My grandmother, who shared a similar distance from racialized violence as Mamie growing up, raved about the impact of Till-Mobley’s work and couldn’t understand why I didn’t enjoy the movie. “Emmett Till put a name to this injustice that countless nameless Black males had experienced for decades before him,” she texted in our discussion long after we’d gotten home. “Like George Floyd, he made the nation acknowledge [the] evilness of racism.”
That much had been clear, through both her words and her actions. When the distraught mother removes the sheet from her son’s corpse and allows a photographer to document the damage that Roy Bryant and J.W. Milam had inflicted, Mamie firmly demonstrates to the world “what white supremacy has done to my child.”

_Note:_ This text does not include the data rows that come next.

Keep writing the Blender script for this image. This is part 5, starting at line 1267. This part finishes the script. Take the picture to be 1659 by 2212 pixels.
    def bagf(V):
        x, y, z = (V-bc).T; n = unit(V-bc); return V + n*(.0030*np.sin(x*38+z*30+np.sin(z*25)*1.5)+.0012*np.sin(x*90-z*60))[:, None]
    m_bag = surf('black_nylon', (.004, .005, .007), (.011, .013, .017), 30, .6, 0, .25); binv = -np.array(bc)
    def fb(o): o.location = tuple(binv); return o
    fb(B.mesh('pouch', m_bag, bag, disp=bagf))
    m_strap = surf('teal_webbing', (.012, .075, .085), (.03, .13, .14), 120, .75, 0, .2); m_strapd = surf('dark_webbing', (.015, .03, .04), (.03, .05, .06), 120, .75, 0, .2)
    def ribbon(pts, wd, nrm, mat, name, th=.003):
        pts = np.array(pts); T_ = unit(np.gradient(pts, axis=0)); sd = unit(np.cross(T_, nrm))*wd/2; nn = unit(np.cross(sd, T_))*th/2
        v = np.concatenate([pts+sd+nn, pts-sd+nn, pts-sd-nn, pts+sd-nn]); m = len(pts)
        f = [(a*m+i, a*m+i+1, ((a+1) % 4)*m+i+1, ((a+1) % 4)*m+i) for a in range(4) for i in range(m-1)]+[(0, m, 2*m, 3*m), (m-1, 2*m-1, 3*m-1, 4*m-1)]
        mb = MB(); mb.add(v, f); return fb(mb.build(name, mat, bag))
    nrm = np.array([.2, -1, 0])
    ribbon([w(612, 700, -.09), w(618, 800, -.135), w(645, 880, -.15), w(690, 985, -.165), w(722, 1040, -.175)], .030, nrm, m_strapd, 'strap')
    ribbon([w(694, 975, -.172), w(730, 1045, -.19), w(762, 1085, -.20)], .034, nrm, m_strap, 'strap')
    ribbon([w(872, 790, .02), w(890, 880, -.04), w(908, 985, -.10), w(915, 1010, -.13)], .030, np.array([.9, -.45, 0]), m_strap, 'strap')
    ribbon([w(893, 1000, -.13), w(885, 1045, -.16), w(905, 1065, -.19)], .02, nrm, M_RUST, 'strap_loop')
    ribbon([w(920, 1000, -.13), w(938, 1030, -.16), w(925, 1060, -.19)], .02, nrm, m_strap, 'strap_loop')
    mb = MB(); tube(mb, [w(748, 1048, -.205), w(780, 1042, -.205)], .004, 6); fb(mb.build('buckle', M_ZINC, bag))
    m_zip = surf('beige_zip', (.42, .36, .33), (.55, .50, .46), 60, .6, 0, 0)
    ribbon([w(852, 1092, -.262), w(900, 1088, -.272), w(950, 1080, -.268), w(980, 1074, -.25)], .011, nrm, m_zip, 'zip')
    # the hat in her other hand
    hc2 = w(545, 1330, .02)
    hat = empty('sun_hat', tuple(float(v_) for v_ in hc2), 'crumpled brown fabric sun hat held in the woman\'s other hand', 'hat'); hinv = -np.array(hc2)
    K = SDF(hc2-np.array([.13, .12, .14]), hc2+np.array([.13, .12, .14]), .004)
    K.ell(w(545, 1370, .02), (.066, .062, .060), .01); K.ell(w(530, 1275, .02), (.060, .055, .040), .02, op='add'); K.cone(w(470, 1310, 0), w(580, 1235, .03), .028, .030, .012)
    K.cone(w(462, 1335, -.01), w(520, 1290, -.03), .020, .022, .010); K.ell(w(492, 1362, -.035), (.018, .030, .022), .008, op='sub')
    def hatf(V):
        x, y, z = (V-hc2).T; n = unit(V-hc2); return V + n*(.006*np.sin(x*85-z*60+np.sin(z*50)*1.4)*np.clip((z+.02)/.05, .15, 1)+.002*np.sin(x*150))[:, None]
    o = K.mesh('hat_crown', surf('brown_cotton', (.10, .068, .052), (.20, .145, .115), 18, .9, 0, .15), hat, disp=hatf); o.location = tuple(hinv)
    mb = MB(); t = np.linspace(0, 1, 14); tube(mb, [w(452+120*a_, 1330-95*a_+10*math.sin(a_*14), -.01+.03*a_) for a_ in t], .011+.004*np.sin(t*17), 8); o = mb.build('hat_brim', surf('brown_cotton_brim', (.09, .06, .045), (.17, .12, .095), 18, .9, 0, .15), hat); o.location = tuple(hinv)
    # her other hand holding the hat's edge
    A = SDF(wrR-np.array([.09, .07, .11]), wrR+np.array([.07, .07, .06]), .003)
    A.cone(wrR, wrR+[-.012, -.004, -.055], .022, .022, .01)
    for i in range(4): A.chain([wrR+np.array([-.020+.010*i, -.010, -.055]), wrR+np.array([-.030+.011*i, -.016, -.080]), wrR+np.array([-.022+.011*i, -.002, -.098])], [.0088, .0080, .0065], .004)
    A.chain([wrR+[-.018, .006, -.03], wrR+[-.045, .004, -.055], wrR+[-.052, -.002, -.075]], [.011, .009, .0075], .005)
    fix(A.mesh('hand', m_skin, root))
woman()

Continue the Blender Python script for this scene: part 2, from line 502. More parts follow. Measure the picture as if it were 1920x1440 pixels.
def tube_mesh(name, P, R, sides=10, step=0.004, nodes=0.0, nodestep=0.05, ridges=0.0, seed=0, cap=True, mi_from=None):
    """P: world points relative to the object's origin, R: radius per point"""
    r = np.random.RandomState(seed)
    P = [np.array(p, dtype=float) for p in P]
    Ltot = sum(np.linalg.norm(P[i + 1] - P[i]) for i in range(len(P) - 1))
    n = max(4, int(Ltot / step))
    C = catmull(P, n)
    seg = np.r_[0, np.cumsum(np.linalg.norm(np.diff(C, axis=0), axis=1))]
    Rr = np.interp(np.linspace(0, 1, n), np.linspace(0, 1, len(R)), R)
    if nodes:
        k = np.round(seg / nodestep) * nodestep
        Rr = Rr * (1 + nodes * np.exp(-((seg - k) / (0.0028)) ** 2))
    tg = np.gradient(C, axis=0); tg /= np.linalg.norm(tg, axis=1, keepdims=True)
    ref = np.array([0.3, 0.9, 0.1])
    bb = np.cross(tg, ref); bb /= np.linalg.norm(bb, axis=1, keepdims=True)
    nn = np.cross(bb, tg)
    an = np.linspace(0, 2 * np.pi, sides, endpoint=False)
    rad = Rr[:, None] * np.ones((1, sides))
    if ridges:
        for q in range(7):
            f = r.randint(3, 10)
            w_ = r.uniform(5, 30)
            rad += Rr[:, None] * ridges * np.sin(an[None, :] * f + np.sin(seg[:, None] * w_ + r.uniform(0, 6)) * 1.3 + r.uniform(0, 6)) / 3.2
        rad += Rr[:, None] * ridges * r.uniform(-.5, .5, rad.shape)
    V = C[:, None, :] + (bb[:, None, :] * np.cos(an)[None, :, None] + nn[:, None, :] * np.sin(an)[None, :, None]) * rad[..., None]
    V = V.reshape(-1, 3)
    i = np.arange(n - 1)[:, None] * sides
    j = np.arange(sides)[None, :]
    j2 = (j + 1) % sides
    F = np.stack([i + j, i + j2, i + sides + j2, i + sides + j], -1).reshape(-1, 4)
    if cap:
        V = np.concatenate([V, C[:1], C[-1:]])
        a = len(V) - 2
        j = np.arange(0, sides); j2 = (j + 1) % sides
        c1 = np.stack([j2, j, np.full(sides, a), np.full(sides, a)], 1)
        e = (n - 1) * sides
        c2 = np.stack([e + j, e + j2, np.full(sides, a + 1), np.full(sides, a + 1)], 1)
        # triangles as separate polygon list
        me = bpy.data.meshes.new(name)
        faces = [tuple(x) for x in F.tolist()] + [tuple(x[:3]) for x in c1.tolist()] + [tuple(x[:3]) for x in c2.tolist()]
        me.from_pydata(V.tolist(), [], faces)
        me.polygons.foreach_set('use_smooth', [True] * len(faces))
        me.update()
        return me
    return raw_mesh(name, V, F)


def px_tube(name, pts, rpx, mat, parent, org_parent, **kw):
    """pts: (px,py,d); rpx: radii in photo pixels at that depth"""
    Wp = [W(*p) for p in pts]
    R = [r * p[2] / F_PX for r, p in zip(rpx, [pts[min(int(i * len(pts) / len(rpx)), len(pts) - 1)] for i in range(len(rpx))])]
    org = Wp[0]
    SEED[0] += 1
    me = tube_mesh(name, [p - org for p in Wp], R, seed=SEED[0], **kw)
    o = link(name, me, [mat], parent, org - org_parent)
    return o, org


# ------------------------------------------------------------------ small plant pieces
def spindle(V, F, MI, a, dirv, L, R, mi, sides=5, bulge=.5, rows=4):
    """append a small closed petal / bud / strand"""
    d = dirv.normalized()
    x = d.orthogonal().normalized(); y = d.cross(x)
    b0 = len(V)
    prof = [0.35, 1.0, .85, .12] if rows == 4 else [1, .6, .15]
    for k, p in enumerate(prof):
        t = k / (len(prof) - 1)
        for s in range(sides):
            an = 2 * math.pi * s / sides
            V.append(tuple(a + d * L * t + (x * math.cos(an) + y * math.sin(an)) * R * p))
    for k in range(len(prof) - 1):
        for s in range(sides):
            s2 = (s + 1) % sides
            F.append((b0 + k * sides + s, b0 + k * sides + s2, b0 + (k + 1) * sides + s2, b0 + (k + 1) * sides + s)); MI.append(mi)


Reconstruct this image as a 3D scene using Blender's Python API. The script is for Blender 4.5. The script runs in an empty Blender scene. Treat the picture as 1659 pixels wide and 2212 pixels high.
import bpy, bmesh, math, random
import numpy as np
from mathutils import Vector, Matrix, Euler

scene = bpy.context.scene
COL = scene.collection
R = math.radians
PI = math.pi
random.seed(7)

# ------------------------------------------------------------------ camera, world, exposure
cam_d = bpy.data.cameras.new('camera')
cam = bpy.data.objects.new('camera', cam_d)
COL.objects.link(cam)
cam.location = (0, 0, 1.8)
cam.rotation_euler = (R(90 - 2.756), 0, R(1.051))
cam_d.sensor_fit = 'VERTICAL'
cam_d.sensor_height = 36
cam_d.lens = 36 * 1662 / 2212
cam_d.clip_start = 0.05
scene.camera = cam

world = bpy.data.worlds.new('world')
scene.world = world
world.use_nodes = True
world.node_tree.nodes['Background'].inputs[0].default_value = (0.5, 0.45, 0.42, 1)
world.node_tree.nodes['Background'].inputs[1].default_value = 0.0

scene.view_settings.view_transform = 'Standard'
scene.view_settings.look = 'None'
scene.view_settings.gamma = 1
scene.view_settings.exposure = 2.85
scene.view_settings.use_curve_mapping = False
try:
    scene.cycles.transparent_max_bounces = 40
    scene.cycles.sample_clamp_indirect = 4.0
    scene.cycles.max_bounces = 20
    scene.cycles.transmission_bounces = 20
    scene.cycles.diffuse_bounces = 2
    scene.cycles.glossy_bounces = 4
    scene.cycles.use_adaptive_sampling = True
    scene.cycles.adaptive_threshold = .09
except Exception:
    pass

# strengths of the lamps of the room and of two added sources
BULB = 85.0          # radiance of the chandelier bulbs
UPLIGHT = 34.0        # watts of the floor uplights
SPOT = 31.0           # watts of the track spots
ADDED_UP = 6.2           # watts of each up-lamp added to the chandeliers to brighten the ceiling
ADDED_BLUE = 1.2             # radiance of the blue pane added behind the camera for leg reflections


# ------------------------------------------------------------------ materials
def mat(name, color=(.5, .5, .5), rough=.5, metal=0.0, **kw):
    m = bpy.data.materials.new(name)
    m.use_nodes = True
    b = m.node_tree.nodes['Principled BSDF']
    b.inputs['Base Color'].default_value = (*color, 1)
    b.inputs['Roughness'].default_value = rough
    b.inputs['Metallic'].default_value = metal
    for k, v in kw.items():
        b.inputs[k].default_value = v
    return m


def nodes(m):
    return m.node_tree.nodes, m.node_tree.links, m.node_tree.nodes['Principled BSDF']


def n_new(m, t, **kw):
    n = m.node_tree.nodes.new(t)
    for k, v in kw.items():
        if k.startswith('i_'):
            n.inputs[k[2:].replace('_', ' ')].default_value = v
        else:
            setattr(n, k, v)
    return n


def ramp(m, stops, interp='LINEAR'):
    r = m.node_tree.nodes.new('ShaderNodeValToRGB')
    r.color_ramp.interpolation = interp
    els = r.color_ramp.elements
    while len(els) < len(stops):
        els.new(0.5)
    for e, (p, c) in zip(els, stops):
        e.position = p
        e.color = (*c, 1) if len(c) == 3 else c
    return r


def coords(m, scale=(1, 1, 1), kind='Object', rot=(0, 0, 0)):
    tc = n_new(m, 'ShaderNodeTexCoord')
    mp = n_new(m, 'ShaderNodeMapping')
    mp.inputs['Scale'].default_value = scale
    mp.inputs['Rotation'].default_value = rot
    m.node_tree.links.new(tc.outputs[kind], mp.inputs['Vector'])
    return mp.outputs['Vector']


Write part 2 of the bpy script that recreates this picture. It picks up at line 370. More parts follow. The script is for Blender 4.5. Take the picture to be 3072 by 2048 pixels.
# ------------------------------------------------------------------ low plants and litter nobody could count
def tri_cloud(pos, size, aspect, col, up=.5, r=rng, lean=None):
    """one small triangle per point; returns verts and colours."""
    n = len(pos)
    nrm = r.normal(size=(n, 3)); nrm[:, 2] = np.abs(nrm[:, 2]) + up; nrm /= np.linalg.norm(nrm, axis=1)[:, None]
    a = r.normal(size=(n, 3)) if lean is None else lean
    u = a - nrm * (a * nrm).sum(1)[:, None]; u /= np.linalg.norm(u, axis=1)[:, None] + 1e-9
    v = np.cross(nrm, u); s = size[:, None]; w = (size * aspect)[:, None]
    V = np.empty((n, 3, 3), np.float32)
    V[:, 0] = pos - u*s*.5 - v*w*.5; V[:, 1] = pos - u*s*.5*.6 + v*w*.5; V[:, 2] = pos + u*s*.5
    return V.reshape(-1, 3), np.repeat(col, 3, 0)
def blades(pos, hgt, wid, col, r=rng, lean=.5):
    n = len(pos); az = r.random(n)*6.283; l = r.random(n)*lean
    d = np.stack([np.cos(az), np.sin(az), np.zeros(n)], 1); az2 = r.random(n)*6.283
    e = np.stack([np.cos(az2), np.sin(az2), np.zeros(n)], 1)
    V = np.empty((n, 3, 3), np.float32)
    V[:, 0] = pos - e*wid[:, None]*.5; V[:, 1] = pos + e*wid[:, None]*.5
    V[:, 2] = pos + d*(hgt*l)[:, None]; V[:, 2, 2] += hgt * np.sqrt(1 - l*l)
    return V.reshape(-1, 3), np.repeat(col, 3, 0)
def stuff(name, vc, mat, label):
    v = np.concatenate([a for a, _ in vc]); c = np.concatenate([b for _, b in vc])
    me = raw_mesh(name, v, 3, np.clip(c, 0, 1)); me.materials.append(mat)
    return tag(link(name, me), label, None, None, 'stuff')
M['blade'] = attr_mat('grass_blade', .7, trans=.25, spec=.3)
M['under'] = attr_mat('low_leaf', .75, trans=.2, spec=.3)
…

Her decision was audacious and impactful set against the landscape of the United States in 1955, where even Mamie concedes that she’d been content to live her life in Chicago thinking that racial terrorism was a Southern problem that didn’t and never would truly concern her. However, the numerous images of young Emmett Till’s disfigured body blend into a horrific sequence of mangled Black bodies circulating the ever-growing feed of news and media in today’s increasingly overexposed society.
These sentiments aren’t just felt among Twitter users; Yahoo and Time Magazine recently shared articles reflecting a community-wide exasperation with the continued push for Black pain and suffering in popular media. Ultimately, we as a generation are far too familiar with seeing society let the harm and suffering of Black people go unpunished in real life—we don’t need it redone in 4K.
Despite the ongoing discourse, “Till” has been in talks to receive Oscar nods and, given the Academy’s proclivity for recognizing Black history films depicting trauma, it is a strong contender. The story of Mamie Till-Mobley is one worth being a witness to—if you can take it.